We think the judgment referred to and the rules best for the safety of navigation, establish the right of the Sunnyside in the circumstances which were presented to her lookout to keep her course up to the point when collision became inevitable. She then did all in her power to avoid it. We find that there was no fault in the master for returning to his post, or in the lookout, standing on the forecastle of his heaving ship, in the night, with no guide object between him and the light, that he did not discover the difference between a movement of two miles an hour and five, or in distance between six hundred feet and two. Carelessness on the part of the libellants, which, if life had been lost was undeniably criminal, can cast no such extraordinary duty upon the approaching ship. Decree for the cross-libellant.

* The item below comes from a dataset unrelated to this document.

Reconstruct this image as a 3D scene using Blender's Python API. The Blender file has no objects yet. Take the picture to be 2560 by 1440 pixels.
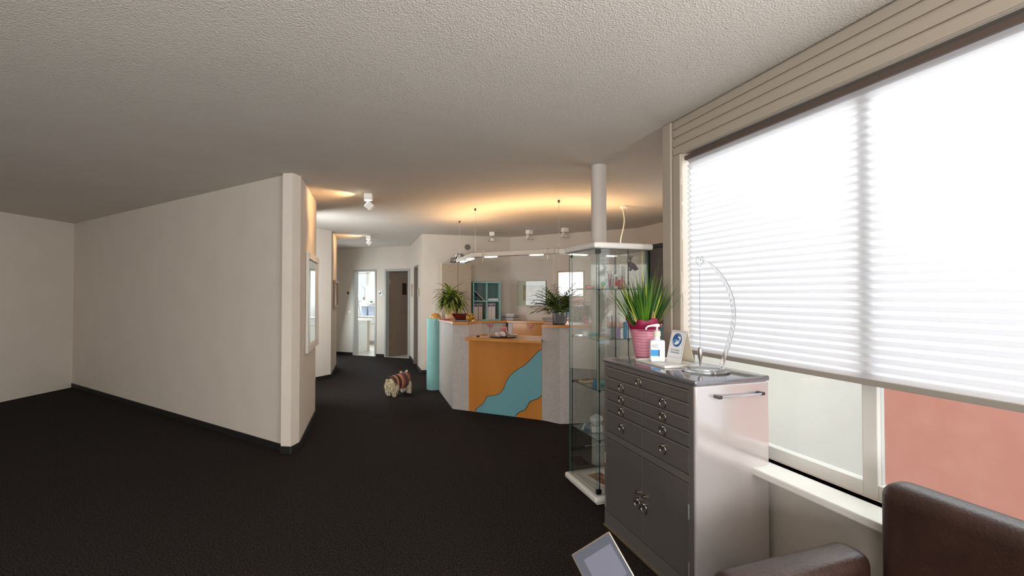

[An appeal was taken to the supreme court, where the above decree was reversed, and the cause remanded, with directions to enter a decree affirming the district court. 91 U. S. 208 ]

1 [Reported by Hon. Henry B. Brown, District Judge, and here reprinted by permission. 14 Int. Rev. Rec. 103. and 3 Chi. Leg. News, 330, contain only partial reports.]

2 [Reversed in 91 U. S. 208.]

3 [A reference was had to a master, and exceptions filed to his report were overrruled, and a final decree entered for the libellant for $4,724.09, together with costs of the suit. Case No. 13,621.]